# Your goal:
Can you restate the records below word for word?

# Source records:
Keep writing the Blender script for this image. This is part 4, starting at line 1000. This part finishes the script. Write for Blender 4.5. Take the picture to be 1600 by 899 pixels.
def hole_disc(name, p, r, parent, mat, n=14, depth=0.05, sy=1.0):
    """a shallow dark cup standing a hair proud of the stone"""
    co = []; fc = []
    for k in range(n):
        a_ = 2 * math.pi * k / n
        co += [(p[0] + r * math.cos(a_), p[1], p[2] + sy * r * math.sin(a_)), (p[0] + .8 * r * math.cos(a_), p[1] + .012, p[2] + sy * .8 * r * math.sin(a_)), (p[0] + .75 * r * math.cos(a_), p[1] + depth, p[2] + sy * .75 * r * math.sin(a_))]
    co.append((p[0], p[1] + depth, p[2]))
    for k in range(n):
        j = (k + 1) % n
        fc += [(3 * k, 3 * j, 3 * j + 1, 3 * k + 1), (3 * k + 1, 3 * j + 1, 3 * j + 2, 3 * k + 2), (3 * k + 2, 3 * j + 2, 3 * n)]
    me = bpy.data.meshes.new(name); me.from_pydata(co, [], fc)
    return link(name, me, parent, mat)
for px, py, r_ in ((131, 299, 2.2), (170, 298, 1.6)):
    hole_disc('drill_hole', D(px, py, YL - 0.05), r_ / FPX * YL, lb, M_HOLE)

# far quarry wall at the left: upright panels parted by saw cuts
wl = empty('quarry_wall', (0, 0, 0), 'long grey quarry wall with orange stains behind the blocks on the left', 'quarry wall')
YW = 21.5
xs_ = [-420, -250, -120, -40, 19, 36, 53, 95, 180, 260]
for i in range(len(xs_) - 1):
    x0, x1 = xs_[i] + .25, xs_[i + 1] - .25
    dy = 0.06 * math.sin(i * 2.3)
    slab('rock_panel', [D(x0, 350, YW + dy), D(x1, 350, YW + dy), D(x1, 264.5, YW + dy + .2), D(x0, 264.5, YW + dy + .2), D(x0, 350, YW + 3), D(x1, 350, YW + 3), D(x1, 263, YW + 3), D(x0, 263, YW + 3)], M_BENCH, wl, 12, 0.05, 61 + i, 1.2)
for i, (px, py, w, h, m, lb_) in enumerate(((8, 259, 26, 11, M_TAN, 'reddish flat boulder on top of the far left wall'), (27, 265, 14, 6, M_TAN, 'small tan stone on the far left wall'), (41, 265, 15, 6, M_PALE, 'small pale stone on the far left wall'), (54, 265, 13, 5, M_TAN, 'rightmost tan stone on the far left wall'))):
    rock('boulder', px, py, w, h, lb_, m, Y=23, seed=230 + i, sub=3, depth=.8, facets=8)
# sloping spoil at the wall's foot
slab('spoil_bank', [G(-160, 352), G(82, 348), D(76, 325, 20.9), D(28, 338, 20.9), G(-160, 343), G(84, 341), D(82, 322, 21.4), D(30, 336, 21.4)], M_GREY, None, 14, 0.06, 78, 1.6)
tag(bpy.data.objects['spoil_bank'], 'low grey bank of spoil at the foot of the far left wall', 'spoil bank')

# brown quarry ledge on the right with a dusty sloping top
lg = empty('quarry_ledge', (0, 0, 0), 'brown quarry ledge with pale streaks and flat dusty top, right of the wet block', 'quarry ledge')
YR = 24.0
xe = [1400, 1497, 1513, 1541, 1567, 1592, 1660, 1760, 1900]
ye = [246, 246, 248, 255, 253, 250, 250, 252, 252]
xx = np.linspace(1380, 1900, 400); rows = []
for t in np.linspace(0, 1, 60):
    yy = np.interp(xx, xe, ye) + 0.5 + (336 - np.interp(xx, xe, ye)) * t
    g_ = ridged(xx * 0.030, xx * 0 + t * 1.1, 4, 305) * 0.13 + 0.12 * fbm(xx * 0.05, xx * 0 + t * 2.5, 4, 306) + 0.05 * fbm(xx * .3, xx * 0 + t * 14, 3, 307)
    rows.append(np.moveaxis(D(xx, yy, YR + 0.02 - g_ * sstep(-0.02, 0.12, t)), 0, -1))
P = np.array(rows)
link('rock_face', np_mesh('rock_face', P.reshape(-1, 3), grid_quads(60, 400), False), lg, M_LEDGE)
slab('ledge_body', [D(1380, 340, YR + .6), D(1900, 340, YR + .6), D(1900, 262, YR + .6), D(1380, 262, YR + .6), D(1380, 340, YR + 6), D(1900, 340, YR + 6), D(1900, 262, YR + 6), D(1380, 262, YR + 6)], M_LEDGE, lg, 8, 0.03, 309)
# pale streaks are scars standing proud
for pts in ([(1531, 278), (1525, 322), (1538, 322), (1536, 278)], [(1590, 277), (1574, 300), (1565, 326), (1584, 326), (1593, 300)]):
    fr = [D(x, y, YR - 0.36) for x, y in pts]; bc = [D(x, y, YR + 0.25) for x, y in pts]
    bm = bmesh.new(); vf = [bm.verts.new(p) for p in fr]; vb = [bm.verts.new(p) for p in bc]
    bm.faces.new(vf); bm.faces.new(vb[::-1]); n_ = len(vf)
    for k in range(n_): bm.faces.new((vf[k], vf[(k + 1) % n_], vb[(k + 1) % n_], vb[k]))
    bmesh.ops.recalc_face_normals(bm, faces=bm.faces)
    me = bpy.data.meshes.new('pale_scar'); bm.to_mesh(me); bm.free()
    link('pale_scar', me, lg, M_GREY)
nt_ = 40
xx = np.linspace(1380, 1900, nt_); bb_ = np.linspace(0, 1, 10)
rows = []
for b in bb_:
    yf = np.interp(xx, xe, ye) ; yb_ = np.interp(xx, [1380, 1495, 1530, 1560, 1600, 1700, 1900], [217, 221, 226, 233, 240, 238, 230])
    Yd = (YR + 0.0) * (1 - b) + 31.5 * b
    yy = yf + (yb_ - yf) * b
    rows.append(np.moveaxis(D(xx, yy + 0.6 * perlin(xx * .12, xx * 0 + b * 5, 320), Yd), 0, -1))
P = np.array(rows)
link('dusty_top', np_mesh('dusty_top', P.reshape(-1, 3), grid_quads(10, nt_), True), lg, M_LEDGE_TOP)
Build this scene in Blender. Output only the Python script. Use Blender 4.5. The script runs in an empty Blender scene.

# Written answer:
Keep writing the Blender script for this image. This is part 4, starting at line 1000. This part finishes the script. Write for Blender 4.5. Take the picture to be 1600 by 899 pixels.
def hole_disc(name, p, r, parent, mat, n=14, depth=0.05, sy=1.0):
    """a shallow dark cup standing a hair proud of the stone"""
    co = []; fc = []
    for k in range(n):
        a_ = 2 * math.pi * k / n
        co += [(p[0] + r * math.cos(a_), p[1], p[2] + sy * r * math.sin(a_)), (p[0] + .8 * r * math.cos(a_), p[1] + .012, p[2] + sy * .8 * r * math.sin(a_)), (p[0] + .75 * r * math.cos(a_), p[1] + depth, p[2] + sy * .75 * r * math.sin(a_))]
    co.append((p[0], p[1] + depth, p[2]))
    for k in range(n):
        j = (k + 1) % n
        fc += [(3 * k, 3 * j, 3 * j + 1, 3 * k + 1), (3 * k + 1, 3 * j + 1, 3 * j + 2, 3 * k + 2), (3 * k + 2, 3 * j + 2, 3 * n)]
    me = bpy.data.meshes.new(name); me.from_pydata(co, [], fc)
    return link(name, me, parent, mat)
for px, py, r_ in ((131, 299, 2.2), (170, 298, 1.6)):
    hole_disc('drill_hole', D(px, py, YL - 0.05), r_ / FPX * YL, lb, M_HOLE)

# far quarry wall at the left: upright panels parted by saw cuts
wl = empty('quarry_wall', (0, 0, 0), 'long grey quarry wall with orange stains behind the blocks on the left', 'quarry wall')
YW = 21.5
xs_ = [-420, -250, -120, -40, 19, 36, 53, 95, 180, 260]
for i in range(len(xs_) - 1):
    x0, x1 = xs_[i] + .25, xs_[i + 1] - .25
    dy = 0.06 * math.sin(i * 2.3)
    slab('rock_panel', [D(x0, 350, YW + dy), D(x1, 350, YW + dy), D(x1, 264.5, YW + dy + .2), D(x0, 264.5, YW + dy + .2), D(x0, 350, YW + 3), D(x1, 350, YW + 3), D(x1, 263, YW + 3), D(x0, 263, YW + 3)], M_BENCH, wl, 12, 0.05, 61 + i, 1.2)
for i, (px, py, w, h, m, lb_) in enumerate(((8, 259, 26, 11, M_TAN, 'reddish flat boulder on top of the far left wall'), (27, 265, 14, 6, M_TAN, 'small tan stone on the far left wall'), (41, 265, 15, 6, M_PALE, 'small pale stone on the far left wall'), (54, 265, 13, 5, M_TAN, 'rightmost tan stone on the far left wall'))):
    rock('boulder', px, py, w, h, lb_, m, Y=23, seed=230 + i, sub=3, depth=.8, facets=8)
# sloping spoil at the wall's foot
slab('spoil_bank', [G(-160, 352), G(82, 348), D(76, 325, 20.9), D(28, 338, 20.9), G(-160, 343), G(84, 341), D(82, 322, 21.4), D(30, 336, 21.4)], M_GREY, None, 14, 0.06, 78, 1.6)
tag(bpy.data.objects['spoil_bank'], 'low grey bank of spoil at the foot of the far left wall', 'spoil bank')

# brown quarry ledge on the right with a dusty sloping top
lg = empty('quarry_ledge', (0, 0, 0), 'brown quarry ledge with pale streaks and flat dusty top, right of the wet block', 'quarry ledge')
YR = 24.0
xe = [1400, 1497, 1513, 1541, 1567, 1592, 1660, 1760, 1900]
ye = [246, 246, 248, 255, 253, 250, 250, 252, 252]
xx = np.linspace(1380, 1900, 400); rows = []
for t in np.linspace(0, 1, 60):
    yy = np.interp(xx, xe, ye) + 0.5 + (336 - np.interp(xx, xe, ye)) * t
    g_ = ridged(xx * 0.030, xx * 0 + t * 1.1, 4, 305) * 0.13 + 0.12 * fbm(xx * 0.05, xx * 0 + t * 2.5, 4, 306) + 0.05 * fbm(xx * .3, xx * 0 + t * 14, 3, 307)
    rows.append(np.moveaxis(D(xx, yy, YR + 0.02 - g_ * sstep(-0.02, 0.12, t)), 0, -1))
P = np.array(rows)
link('rock_face', np_mesh('rock_face', P.reshape(-1, 3), grid_quads(60, 400), False), lg, M_LEDGE)
slab('ledge_body', [D(1380, 340, YR + .6), D(1900, 340, YR + .6), D(1900, 262, YR + .6), D(1380, 262, YR + .6), D(1380, 340, YR + 6), D(1900, 340, YR + 6), D(1900, 262, YR + 6), D(1380, 262, YR + 6)], M_LEDGE, lg, 8, 0.03, 309)
# pale streaks are scars standing proud
for pts in ([(1531, 278), (1525, 322), (1538, 322), (1536, 278)], [(1590, 277), (1574, 300), (1565, 326), (1584, 326), (1593, 300)]):
    fr = [D(x, y, YR - 0.36) for x, y in pts]; bc = [D(x, y, YR + 0.25) for x, y in pts]
    bm = bmesh.new(); vf = [bm.verts.new(p) for p in fr]; vb = [bm.verts.new(p) for p in bc]
    bm.faces.new(vf); bm.faces.new(vb[::-1]); n_ = len(vf)
    for k in range(n_): bm.faces.new((vf[k], vf[(k + 1) % n_], vb[(k + 1) % n_], vb[k]))
    bmesh.ops.recalc_face_normals(bm, faces=bm.faces)
    me = bpy.data.meshes.new('pale_scar'); bm.to_mesh(me); bm.free()
    link('pale_scar', me, lg, M_GREY)
nt_ = 40
xx = np.linspace(1380, 1900, nt_); bb_ = np.linspace(0, 1, 10)
rows = []
for b in bb_:
    yf = np.interp(xx, xe, ye) ; yb_ = np.interp(xx, [1380, 1495, 1530, 1560, 1600, 1700, 1900], [217, 221, 226, 233, 240, 238, 230])
    Yd = (YR + 0.0) * (1 - b) + 31.5 * b
    yy = yf + (yb_ - yf) * b
    rows.append(np.moveaxis(D(xx, yy + 0.6 * perlin(xx * .12, xx * 0 + b * 5, 320), Yd), 0, -1))
P = np.array(rows)
link('dusty_top', np_mesh('dusty_top', P.reshape(-1, 3), grid_quads(10, nt_), True), lg, M_LEDGE_TOP)
Build this scene in Blender. Output only the Python script. Use Blender 4.5. The script runs in an empty Blender scene.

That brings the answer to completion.